In the here and now, however, it’s viewed as merely a bitter pill to swallow – the likes of which citizens in productivity laggard land can’t stomach. They prefer everything free and easy. Like a Sunday morning. But business rarely abides by pop-song scripts – no matter how loud the sermon from the populist pulpit gets.

More people are doubtless resigned to swallowing a few bitter pills now to promote future economic recovery.

The failed effort to recall Oak Bay-Gordon Head MLA Ida Chong is but one illustration.

Campbell’s top-down approach to instituting the HST qualifies as one of his biggest gaffes this side of indulging in unchauffered driving adventures in Maui.

But most HST opposition pretty much boils down to a pair of emotional hot buttons:

  • it’s misleadingly being damned as an additional tax; and
  • it was instituted by the Campbell Liberals.

Objective assessment of its long-term impact on improving B.C.’s economy and streamlining business operations don’t much enter into the public shouting match. That’s unfortunate, because those numbers are making more sense all the time.

Even restaurant owners, if they’re being honest, will concede that tougher drinking-driving regulations have inflicted a far heavier toll on their businesses than has the HST.

A recent report from Jack Mintz, director of the School of Public Policy, underscores the HST’s economic benefits.

The Twitter dispatch version: prudent decisions don’t always win air kisses and group hugs from the masses.

As Mintz points out: “The HST may not be popular in B.C., but it has drastically lowered the overall cost of doing business, thereby making B.C. one of the most attractive business environments in Canada. Eliminating the HST might be good politics, but it’s bad policy.”

Meanwhile, the BC Progress Board’s annual benchmark report released in late 2010 pointed out that gum-flapping over “how to replace the lost revenue and the practicality of refunding the HST already paid miss the most important point: B.C. needs a lower marginal effective tax rate to improve capital investment and productivity, and keeping the HST is the best way to lower it.”

So even if you reject such reports as being skewed by political/business leanings, most people handy with a calculator and blessed with some common sense would have to concede that merging two separate government tax processes into one is an improvement for all businesses.
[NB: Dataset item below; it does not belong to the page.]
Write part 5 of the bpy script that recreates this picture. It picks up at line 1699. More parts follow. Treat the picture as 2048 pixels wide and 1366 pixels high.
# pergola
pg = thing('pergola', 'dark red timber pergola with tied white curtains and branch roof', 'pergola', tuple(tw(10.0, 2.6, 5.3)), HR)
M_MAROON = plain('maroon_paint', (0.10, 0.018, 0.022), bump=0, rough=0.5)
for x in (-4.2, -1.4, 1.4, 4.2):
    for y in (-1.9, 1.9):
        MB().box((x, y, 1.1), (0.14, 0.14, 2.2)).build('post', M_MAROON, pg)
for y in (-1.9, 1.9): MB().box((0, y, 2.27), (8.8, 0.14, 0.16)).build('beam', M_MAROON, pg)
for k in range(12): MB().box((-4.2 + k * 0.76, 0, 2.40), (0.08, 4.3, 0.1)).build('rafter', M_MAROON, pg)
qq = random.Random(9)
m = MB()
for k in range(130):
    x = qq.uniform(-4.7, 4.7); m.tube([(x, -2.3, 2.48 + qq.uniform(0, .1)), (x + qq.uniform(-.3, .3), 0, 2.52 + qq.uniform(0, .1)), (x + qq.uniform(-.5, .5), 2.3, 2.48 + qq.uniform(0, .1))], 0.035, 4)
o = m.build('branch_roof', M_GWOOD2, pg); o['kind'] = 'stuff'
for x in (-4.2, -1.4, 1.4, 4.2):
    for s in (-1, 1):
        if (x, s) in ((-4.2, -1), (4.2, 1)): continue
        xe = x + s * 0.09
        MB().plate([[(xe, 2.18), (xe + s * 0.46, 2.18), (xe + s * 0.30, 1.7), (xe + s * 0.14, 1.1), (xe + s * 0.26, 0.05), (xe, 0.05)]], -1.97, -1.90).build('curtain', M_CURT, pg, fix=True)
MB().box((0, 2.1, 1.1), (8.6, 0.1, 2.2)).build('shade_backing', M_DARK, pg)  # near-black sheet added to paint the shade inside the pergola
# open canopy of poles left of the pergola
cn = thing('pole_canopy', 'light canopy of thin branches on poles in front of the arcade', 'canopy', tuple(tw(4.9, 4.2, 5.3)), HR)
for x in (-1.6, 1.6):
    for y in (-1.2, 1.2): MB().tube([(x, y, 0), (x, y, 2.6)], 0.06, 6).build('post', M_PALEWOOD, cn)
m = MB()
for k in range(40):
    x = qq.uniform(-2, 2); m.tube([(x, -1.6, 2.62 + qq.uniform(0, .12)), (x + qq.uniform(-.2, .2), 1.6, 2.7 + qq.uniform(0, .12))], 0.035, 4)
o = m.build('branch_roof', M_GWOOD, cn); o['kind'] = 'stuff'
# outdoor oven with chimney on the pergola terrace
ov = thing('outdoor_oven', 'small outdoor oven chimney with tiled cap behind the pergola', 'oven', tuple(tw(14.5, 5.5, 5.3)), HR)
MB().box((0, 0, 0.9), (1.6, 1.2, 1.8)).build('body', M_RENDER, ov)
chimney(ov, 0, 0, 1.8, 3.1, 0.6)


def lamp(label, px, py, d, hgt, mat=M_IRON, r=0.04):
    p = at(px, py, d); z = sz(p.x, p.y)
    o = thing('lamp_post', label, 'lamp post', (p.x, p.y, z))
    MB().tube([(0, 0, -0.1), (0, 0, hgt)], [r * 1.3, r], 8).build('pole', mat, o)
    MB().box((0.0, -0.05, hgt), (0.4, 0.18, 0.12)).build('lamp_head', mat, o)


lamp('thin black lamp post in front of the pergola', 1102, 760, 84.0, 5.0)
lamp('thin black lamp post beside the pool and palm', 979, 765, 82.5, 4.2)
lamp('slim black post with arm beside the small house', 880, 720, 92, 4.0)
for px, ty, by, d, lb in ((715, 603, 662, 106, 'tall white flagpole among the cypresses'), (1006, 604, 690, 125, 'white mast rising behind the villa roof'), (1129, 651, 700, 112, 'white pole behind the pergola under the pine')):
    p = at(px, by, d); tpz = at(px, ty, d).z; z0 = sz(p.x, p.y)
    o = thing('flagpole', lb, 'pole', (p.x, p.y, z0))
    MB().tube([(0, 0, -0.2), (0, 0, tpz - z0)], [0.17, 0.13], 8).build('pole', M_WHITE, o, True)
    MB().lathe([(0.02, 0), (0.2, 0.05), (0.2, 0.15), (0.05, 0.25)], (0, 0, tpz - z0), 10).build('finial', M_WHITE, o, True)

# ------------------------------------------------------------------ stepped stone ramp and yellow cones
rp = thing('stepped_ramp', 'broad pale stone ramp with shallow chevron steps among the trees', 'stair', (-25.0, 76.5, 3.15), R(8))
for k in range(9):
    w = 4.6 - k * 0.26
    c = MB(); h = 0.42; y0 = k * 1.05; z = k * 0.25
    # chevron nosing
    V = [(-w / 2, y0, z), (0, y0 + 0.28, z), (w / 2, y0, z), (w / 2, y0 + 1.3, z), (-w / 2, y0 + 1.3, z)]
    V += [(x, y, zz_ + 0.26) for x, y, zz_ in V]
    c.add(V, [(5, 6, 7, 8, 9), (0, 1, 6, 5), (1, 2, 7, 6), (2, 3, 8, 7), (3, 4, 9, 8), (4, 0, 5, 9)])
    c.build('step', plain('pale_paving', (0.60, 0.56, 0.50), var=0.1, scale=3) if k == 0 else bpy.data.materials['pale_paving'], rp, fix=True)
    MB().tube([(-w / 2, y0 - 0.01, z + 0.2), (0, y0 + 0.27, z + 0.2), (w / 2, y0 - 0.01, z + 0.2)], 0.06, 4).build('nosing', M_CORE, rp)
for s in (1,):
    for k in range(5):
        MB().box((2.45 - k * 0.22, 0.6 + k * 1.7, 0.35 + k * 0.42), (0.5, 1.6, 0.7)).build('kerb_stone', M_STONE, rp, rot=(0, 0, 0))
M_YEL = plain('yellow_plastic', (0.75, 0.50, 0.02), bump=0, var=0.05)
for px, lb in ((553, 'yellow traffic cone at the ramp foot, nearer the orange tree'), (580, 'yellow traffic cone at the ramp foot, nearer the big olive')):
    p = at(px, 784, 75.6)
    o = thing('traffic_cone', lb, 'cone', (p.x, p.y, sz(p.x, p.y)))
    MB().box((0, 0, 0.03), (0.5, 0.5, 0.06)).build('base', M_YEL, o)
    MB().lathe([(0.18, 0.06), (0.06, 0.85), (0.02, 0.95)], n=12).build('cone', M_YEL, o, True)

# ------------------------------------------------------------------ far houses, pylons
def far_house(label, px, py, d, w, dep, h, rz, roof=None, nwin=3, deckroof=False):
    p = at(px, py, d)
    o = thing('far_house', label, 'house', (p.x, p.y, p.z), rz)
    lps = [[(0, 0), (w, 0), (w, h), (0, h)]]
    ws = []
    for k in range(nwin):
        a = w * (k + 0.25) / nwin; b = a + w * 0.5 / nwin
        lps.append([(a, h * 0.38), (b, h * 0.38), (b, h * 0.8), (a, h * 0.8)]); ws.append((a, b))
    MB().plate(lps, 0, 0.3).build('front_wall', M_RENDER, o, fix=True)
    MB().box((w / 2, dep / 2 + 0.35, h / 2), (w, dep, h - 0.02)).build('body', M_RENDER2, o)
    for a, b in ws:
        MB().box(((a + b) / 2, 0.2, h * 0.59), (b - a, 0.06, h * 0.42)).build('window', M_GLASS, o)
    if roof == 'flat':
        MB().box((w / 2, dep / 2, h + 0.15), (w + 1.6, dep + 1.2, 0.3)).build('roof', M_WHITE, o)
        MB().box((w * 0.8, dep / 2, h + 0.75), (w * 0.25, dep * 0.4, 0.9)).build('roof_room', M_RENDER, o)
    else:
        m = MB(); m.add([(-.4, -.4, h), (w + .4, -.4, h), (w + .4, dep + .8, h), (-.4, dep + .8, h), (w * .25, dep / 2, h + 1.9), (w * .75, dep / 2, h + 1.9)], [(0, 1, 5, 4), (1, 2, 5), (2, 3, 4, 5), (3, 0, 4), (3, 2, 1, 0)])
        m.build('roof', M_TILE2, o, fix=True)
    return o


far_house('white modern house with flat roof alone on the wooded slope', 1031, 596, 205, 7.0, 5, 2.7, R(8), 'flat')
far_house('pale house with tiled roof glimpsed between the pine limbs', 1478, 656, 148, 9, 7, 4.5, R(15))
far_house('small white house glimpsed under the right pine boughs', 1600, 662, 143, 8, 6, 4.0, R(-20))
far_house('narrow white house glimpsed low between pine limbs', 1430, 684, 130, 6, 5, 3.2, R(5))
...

Returning to the GST/PST era with all its process duplications and the added complexity and expense of re-retooling accounting procedures is a non-starter for progress in B.C.

The HST is not all Mozart and maypole dancing, but it’s more far-sighted than the alternatives proposed by its opponents, whose options thus far have yet to progress much beyond do nothing or do what wasn’t working well before.